Chinese Premier Li Qiang emphasized the importance of avoiding a “new Cold War” in managing international conflicts during a gathering of world leaders in Indonesia. The summit, which brought together members of the Association of Southeast Asian Nations (ASEAN) along with China, Japan, and South Korea, highlighted the need for countries to handle differences and disputes in a constructive manner.

Li underscored the significance of opposing alignments, bloc confrontations, and the emergence of a new Cold War in the current global landscape. The summit also included broader discussions between ASEAN, US Vice President Kamala Harris, and leaders from partner countries such as Japan, South Korea, Australia, and India. Notably, neither US President Joe Biden nor Chinese President Xi Jinping attended the event.

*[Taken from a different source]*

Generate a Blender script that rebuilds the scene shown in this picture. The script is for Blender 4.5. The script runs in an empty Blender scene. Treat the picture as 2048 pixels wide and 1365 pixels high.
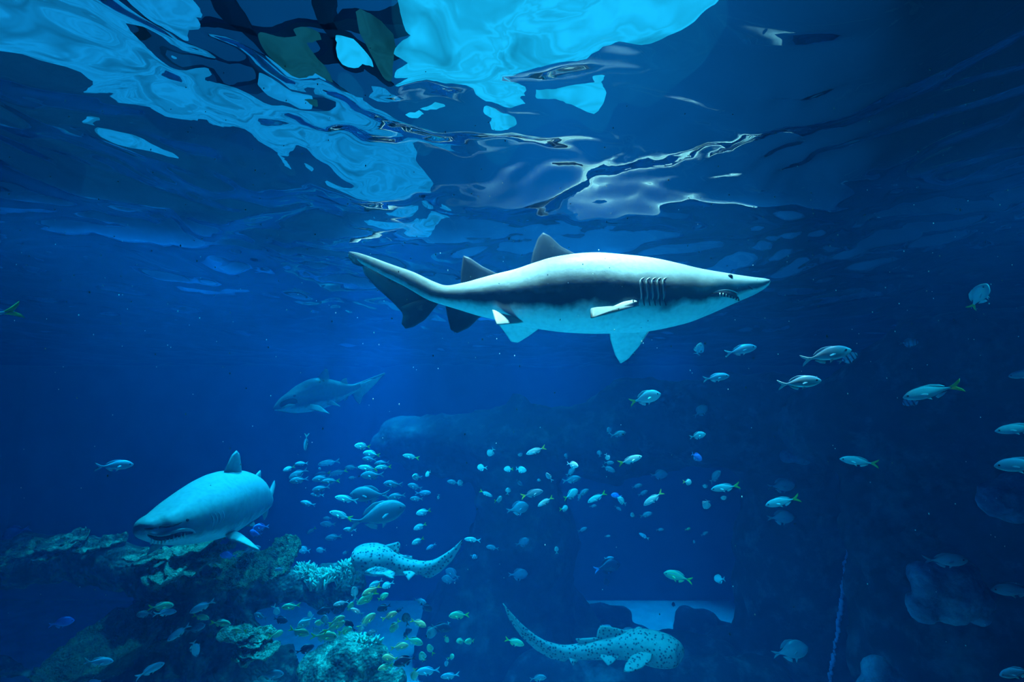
import bpy, bmesh, math, random
from mathutils import Vector, Matrix, noise
R = math.radians
sc = bpy.context.scene
C = sc.collection

# ------------------------------------------------------------------ camera
F = 1024.0                                   # focal length in pixels of the 2048x1365 frame
PITCH = R(8.2)
cam_d = bpy.data.cameras.new('camera'); cam = bpy.data.objects.new('camera', cam_d); C.objects.link(cam)
cam_d.sensor_width = 36; cam_d.lens = 18; cam_d.clip_start = 0.02; cam_d.clip_end = 200
cam.location = (0, 0, 0); cam.rotation_euler = (math.pi / 2 + PITCH, 0, 0)
sc.camera = cam
CP, SP = math.cos(PITCH), math.sin(PITCH)

def ray(u, v):
    a = (u - 1024) / F; b = (682.5 - v) / F
    return Vector((a, CP - b * SP, SP + b * CP))          # forward component (along the view axis) = 1

def at(u, v, d):
    """the point of the tank seen at pixel u, v, d metres along the view axis"""
    return ray(u, v) * d

def at_z(u, v, z):
    r = ray(u, v); return r * (z / r.z)

RIGHT = Vector((1, 0, 0)); UPV = Vector((0, -SP, CP)); FWD = Vector((0, CP, SP))

# ------------------------------------------------------------------ world, lights, exposure
H = 1.25          # water level above the camera
FLOOR = -4.4
BACK = 13.0

w = bpy.data.worlds.new('hall'); sc.world = w; w.use_nodes = True
bg = w.node_tree.nodes['Background']; bg.inputs[0].default_value = (0.003, 0.11, 0.34, 1); bg.inputs[1].default_value = 0.9

wt = w.node_tree; _tc = wt.nodes.new('ShaderNodeTexCoord'); _sx = wt.nodes.new('ShaderNodeSeparateXYZ'); _mr = wt.nodes.new('ShaderNodeMapRange')
_mr.inputs[1].default_value = -1; _mr.inputs[2].default_value = 1; _rp = wt.nodes.new('ShaderNodeValToRGB')
wt.links.new(_tc.outputs['Generated'], _sx.inputs[0]); wt.links.new(_sx.outputs['X'], _mr.inputs[0]); wt.links.new(_mr.outputs[0], _rp.inputs[0]); wt.links.new(_rp.outputs[0], bg.inputs[0])
HALL = (0.003, 0.125, 0.42)                    # the hall is lit over the middle of the tank and dark to the right
for _i, (_p, _k) in enumerate(((0.10, .22), (0.30, .42), (0.44, .62), (0.54, 1.0), (0.62, .75), (0.80, .13))):
    _e = _rp.color_ramp.elements[_i] if _i < 2 else _rp.color_ramp.elements.new(_p)
    _e.position = _p; _e.color = tuple(c * _k for c in HALL) + (1,)

def spot(name, loc, target, power, color, angle=100, blend=1.0, radius=0.0):
    l = bpy.data.lights.new(name, 'SPOT'); l.energy = power; l.color = color
    l.spot_size = R(angle); l.spot_blend = blend; l.shadow_soft_size = radius
    o = bpy.data.objects.new(name, l); C.objects.link(o); o.location = loc
    o.rotation_euler = (Vector(target) - Vector(loc)).to_track_quat('-Z', 'Y').to_euler()
    return o

KEY = (0.80, 1.0, 1.0)
BLUE = (0.03, 0.72, 1.0)
for kx, kw in ((-0.55, 30000), (0.35, 46000), (1.15, 34000)):
    spot('key_or_fill_spot', (kx + 0.1, 3.35, 6.5), (kx, 3.55, 0.6), kw * 4.6, KEY, 19, 0.8, 0.05)
LZ = 3.6
spot('added_belly_fill', (0.3, 2.9, FLOOR + 0.15), (0.35, 3.5, 0.5), 800, (0.06, 0.70, 1.0), 44, 1.0, 0.05)  # added floor lamp, unseen, brightens the shark's belly from below
spot('key_or_fill_spot', (-0.2, 6.8, LZ), (-0.2, 7.0, -4), 52000, BLUE, 84, 1.0, 0.12)
spot('key_or_fill_spot', (-3.1, 5.4, LZ), (-2.9, 5.1, -4), 56000, BLUE, 62, 1.0, 0.12)  # added fill to brighten the left reef
spot('key_or_fill_spot', (-1.5, 6.0, LZ), (-1.3, 5.6, -4), 52000, BLUE, 54, 1.0, 0.12)  # added fill for the reef and the middle school
spot('key_or_fill_spot', (-3.2, 9.0, LZ), (-2.8, 9.0, -4), 36000, (0.02, 0.62, 1.0), 80, 1.0, 0.12)
spot('key_or_fill_spot', (1.5, 5.0, LZ), (1.4, 4.7, -1), 36000, BLUE, 50, 1.0, 0.12)  # added fill to brighten the right-hand school
spot('key_or_fill_spot', (-5.2, 1.6, LZ), (0.0, 5.6, -1.4), 90000, BLUE, 28, 1.0, 0.12)  # added front fill, brightens the sides of the school
spot('key_or_fill_spot', (4.3, 0.9, LZ), (2.4, 3.15, 0.2), 29000, BLUE, 36, 1.0, 0.12)  # added front fill for the near fish at right
spot('key_or_fill_spot', (0.6, 11.4, LZ), (0.9, 11.5, -4), 42000, (0.02, 0.60, 1.0), 60, 1.0, 0.12)  # added behind the arch to brighten the haze there
spot('key_or_fill_spot', (3.3, 10.9, LZ), (3.4, 11.1, -4), 70000, (0.01, 0.55, 1.0), 34, 1.0, 0.12)  # added fill to brighten the far sand at right
spot('key_or_fill_spot', (-2.2, 9.0, LZ), (-2.4, 8.6, -4.4), 150000, (0.01, 0.55, 1.0), 30, 0.6, 0.12)  # added narrow fill to brighten the left sand patch

vs = sc.view_settings
vs.view_transform = 'Standard'; vs.look = 'None'; vs.gamma = 1; vs.exposure = 0.0
try: vs.use_curve_mapping = False
except Exception: pass
cy = sc.cycles
cy.use_denoising = True
try: cy.denoiser = 'OPENIMAGEDENOISE'
except Exception: pass
cy.max_bounces = 5; cy.diffuse_bounces = 2; cy.glossy_bounces = 2; cy.transmission_bounces = 3
cy.volume_bounces = 1; cy.transparent_max_bounces = 6
cy.caustics_reflective = False; cy.caustics_refractive = False
cy.sample_clamp_indirect = 4.0

# ------------------------------------------------------------------ helpers
def link(o, parent=None):
    C.objects.link(o)
    if parent: o.parent = parent
    return o

def mesh_obj(name, me, mat, parent=None, smooth=True):
    me.name = name
    if mat:
        me.materials.clear()
        for m in (mat if isinstance(mat, (list, tuple)) else [mat]): me.materials.append(m)
    if smooth:
        for p in me.polygons: p.use_smooth = True
    return link(bpy.data.objects.new(name, me), parent)

def bm_obj(name, bm, mat, parent=None, smooth=True):
    me = bpy.data.meshes.new(name); bm.to_mesh(me); bm.free()
    return mesh_obj(name, me, mat, parent, smooth)

def tag(o, label=None, cat=None, group=None, kind=None):
    if label: o['label'] = label
    if cat: o['category'] = cat
    if group: o['group'] = group
    if kind: o['kind'] = kind
    return o

def empty(name, loc=(0, 0, 0)):
    o = bpy.data.objects.new(name, None); o.empty_display_size = 0.1; o.location = loc
    return link(o)

class NT:
    """small node-tree writer"""
    def __init__(s, name):
        s.m = bpy.data.materials.new(name); s.m.use_nodes = True
        s.t = s.m.node_tree; s.t.nodes.clear()
        s.out = s.t.nodes.new('ShaderNodeOutputMaterial')
    def n(s, typ, **kw):
        nd = s.t.nodes.new('ShaderNode' + typ)
        for k, v in kw.items():
            if k.startswith('i_'):
                nd.inputs[k[2:].replace('_', ' ')].default_value = v
            else: setattr(nd, k, v)
        return nd
    def l(s, a, b): s.t.links.new(a, b)
    def ramp(s, fac, stops):
        r = s.n('ValToRGB'); e = r.color_ramp.elements
        while len(e) < len(stops): e.new(0.5)
        for i, (p, c) in enumerate(stops):
            e[i].position = p; e[i].color = (c[0], c[1], c[2], 1)
        s.l(fac, r.inputs[0]); return r

# ------------------------------------------------------------------ water volume
WATER_SCATTER = (0.0005, 0.0088, 0.027)
WATER_ABSORB = (0.30, 0.060, 0.022)
nt = NT('sea_water')
vsn = nt.n('VolumeScatter'); vab = nt.n('VolumeAbsorption'); add = nt.n('AddShader')
dS = max(WATER_SCATTER); vsn.inputs['Color'].default_value = tuple(x / dS for x in WATER_SCATTER) + (1,)
vsn.inputs['Density'].default_value = dS; vsn.inputs['Anisotropy'].default_value = 0.25
dA = 0.4; vab.inputs['Color'].default_value = tuple(1 - x / dA for x in WATER_ABSORB) + (1,); vab.inputs['Density'].default_value = dA
nt.l(vsn.outputs[0], add.inputs[0]); nt.l(vab.outputs[0], add.inputs[1]); nt.l(add.outputs[0], nt.out.inputs['Volume'])
bm = bmesh.new(); bmesh.ops.create_cube(bm, size=1)
for v in bm.verts:
    v.co = Vector((v.co.x * 24.58, (BACK - 5.0) / 2 + v.co.y * (BACK + 4.98), (H + FLOOR + 0.01) / 2 + v.co.z * (H - FLOOR - 0.01)))
o = bm_obj('sea_water', bm, nt.m, smooth=False)
tag(o, 'clear deep blue water filling the whole tank', 'water', kind='stuff')

# ------------------------------------------------------------------ water surface
WIOR = 1.065
nt = NT('water_surface')
gl = nt.n('BsdfGlass'); gl.inputs['IOR'].default_value = WIOR; gl.inputs['Roughness'].default_value = 0.0
gl.inputs['Color'].default_value = (1, 1, 1, 1)
tr = nt.n('BsdfTransparent'); mx = nt.n('MixShader'); mx.inputs[0].default_value = 0.04
nt.l(gl.outputs[0], mx.inputs[1]); nt.l(tr.outputs[0], mx.inputs[2]); nt.l(mx.outputs[0], nt.out.inputs[0])
X0, X1, Y0, Y1 = -12.28, 12.28, -4.9, BACK - 0.02
FINTIP = at(1086, 466, 3.6)
def waves(x, y):
    q = Vector((x * 1.0, y * 1.0, 0))
    a = noise.noise(q * 0.55 + Vector((3, 1, 0))) * 0.050
    wq = Vector((x + 0.5 * noise.noise(q * 0.9), y + 0.5 * noise.noise(q * 0.9 + Vector((9, 9, 9))), 0.3))
    b = noise.noise(Vector((wq.x * 1.7, wq.y * 1.5, 2))) * 0.065
    c = noise.noise(Vector((wq.x * 4.2, wq.y * 3.2, 5))) * 0.026 * (1 + 1.0 * math.exp(-max(0, y) / 3))
    d = noise.noise(Vector((wq.x * 9.5, wq.y * 8.0, 7))) * 0.0075 * (1 + 2.0 * math.exp(-max(0, y) / 3))
    e = math.exp(-((x - FINTIP.x) ** 2 + (y - FINTIP.y) ** 2) / 0.12) * 0.07
    return a + b + c + d + e
bm = bmesh.new()
xs = []; x = 0.0
while x < X1: xs.append(x); x += 0.035 + 0.012 * max(0, x - 2)
xs.append(X1)
xs = [-a for a in reversed(xs[1:])] + xs
ys = []; y = Y0
while y < Y1: ys.append(y); y += 0.25 if y < 0 else 0.035 + 0.008 * max(0, y - 3)
ys.append(Y1)
grid = [[bm.verts.new((x, y, H + waves(x, y))) for x in xs] for y in ys]
for j in range(len(ys) - 1):
    for i in range(len(xs) - 1):
        bm.faces.new((grid[j][i], grid[j][i + 1], grid[j + 1][i + 1], grid[j + 1][i]))
o = bm_obj('water_surface', bm, nt.m)
tag(o, 'rippling water surface seen from below, bright cyan near the top', 'water surface', kind='stuff')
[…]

A major focus of the meetings in Jakarta was growing concerns about China’s assertive actions in the South China Sea, a vital trade route where several ASEAN members have territorial disputes with China. Vice President Harris reaffirmed the United States’ commitment to the Southeast Asian region and expressed concern over the ongoing violence following the military coup in Myanmar.

Harris also stated that the United States would continue to pressure the Myanmar junta to halt the “horrific violence” that has erupted since the coup in 2021. A White House official previously mentioned that Harris would emphasize the shared interest of the United States and ASEAN in upholding a rules-based international order, particularly in the face of China’s unlawful maritime claims and provocative actions in the South China Sea.

During the summit, ASEAN discussed the acceleration of negotiations with China on a long-discussed code of conduct for the South China Sea, as mentioned by Indonesian Foreign Minister Retno Marsudi. The South China Sea issue was also raised during an ASEAN-Japan summit, where leaders stressed the importance of maintaining a conducive environment, particularly in the Korean Peninsula and the South China Sea.

The United States and its allies echoed ASEAN’s call for freedom of navigation and overflight in the region, urging parties to avoid establishing physical presence in disputed waters. China’s release of a map with a “10-dash line,” seemingly expanding its territorial claims in the South China Sea, was met with rejection by several ASEAN members.

Philippine President Ferdinand Marcos affirmed his country’s commitment to defending its sovereignty in the South China Sea while rejecting narratives that frame the disputes solely in the context of strategic competition between powerful nations. ASEAN nations have varying degrees of diplomatic, business, and military ties with China, and the United States has pursued relationships with ASEAN countries to different extents.

Earlier in the week, the 10 ASEAN member states convened their summit, with leaders aiming to assert the bloc’s relevance and address criticism regarding its approach to Myanmar’s military leaders in achieving peace. Indonesia, as the ASEAN chair, emphasized the need to enhance maritime stability in the region and explore new initiatives toward that goal. Regional leaders also expressed deep concern over the lack of substantial progress on the bloc’s five-point peace plan for Myanmar.

Additionally, South Korean President Yoon Suk Yeol pledged to collaborate with Japan and China to facilitate the early resumption of three-way talks aimed at improving relations. Yoon emphasized the necessity of ending any military cooperation with North Korea, following reports of North Korean leader Kim Jong Un’s plans to meet with Russian President Vladimir Putin to discuss supplying weapons for the conflict in Ukraine.